A crise entre o governo e o Judiciário ganhou um novo capítulo nas últimas horas após o Ministério da Defesa reagir a uma fala do ministro Luís Roberto Barroso de que as Forças Armadas estariam orientadas a atacar o processo eleitoral vigente. O ministro, nos bastidores, conforme o blog de Sadi, se preocupa com as reiteradas investidas do presidente Bolsonaro ao sistema de segurança eleitoral, muitas vezes avalizados por militares que trabalham e apoiam o governo, como o ex-ministro da Defesa e futuro vice de Bolsonaro, Braga Netto. Paulo Sergio, atual comandante da Defesa, foi orientado a divulgar uma nota reagindo a Barroso e fez questão de enviar a resposta a alguns políticos para reforçar o seu posicionamento. Arthur Lira foi avisado por bolsonaristas de que existiria amplo apoio ao projeto da anistia e tem repetido que se houver adesão expressiva não terá como ficar contra a Casa e pautará o tema.

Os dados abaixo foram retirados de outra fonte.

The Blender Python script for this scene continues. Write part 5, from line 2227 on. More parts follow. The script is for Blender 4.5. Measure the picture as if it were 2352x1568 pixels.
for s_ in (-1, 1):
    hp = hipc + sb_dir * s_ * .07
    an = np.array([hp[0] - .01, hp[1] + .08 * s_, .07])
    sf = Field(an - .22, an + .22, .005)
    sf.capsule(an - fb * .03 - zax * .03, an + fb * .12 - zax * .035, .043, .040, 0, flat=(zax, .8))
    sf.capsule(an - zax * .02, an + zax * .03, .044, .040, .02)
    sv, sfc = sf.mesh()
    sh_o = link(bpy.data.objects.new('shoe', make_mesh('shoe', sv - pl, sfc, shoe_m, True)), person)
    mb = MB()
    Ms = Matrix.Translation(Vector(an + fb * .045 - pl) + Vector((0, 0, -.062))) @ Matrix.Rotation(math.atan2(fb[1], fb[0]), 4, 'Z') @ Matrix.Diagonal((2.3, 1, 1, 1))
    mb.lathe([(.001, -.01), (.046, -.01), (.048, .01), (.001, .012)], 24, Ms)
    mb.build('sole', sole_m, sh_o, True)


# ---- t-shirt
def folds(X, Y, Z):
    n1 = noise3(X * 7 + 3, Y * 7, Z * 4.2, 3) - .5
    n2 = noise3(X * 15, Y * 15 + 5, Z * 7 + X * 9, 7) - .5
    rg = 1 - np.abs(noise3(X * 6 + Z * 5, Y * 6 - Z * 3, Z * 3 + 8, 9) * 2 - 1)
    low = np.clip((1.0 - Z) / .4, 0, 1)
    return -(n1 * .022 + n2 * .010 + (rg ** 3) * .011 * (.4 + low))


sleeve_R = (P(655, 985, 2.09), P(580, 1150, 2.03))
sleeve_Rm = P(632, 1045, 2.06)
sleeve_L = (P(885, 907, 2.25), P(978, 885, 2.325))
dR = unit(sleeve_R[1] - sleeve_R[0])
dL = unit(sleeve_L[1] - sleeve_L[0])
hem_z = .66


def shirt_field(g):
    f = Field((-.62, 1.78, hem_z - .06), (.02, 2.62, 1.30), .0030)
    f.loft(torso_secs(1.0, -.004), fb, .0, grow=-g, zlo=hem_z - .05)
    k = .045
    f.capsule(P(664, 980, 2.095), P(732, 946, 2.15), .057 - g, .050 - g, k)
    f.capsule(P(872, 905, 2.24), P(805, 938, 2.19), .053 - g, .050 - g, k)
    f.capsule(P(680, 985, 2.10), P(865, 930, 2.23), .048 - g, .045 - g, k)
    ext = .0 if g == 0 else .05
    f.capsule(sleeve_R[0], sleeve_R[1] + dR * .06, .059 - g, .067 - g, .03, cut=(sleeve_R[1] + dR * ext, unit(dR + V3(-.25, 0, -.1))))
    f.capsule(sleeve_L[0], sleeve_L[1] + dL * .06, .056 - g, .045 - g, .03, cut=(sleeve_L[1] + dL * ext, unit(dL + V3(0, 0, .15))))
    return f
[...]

Ricardo Capelli, em sua coluna no site “Congresso em Foco”, adverte que Daniel Silveira está sendo massificado como instrumento do bolsonarismo para o ataque a outras instituições e o consequente processo de enfraquecimento, minando as bases do regime democrático em um ano eleitoral que já se revela bastante tumultuado por incidentes que estariam sendo provocados. “Pouco importa o debate jurídico e os desdobramentos que o caso terá. O objetivo político foi cumprido. Bolsonaro unificou e elevou o moral de sua tropa, reafirmando sua liderança”, diz Ricardo Capelli, insinuando que está em curso uma estratégia bem delineada e com duração irreversível. Para os bolsonaristas, o STF é um dos principais responsáveis por impedir o avanço da revolução prometida pelo capitão, mais um dos entulhos da redemocratização a ser removido.
Capelli conclui sua análise afirmando: “Na impossibilidade de caçar judeus, eles vão conduzindo a democracia para a câmara de gás. É impressionante que depois de quatro anos de governo e pendurado no Centrão, o presidente consiga manter intacta sua imagem de “cavaleiro antiestablishment”. Também impressiona, para o articulista, que a esquerda continue jogando como se estivesse numa partida convencional. “A disputa será no campo das rejeições. E para fazer a rejeição do ex-presidente Luiz Inácio Lula da Silva (PT) subir, a extrema-direita sabe que necessita inflamar o país. Caminhamos para a eleição mais radicalizada da história. Com o fascismo operando com criptomoedas, a partir de fazendas de robôs na Ásia, o país será instado a se matar nas ruas”, arremata o colunista, acrescentando que, a esta altura, está em risco a própria realização das eleições deste ano, e é sobre isso que devem se debruçar os democratas comprometidos com a estabilidade institucional brasileira.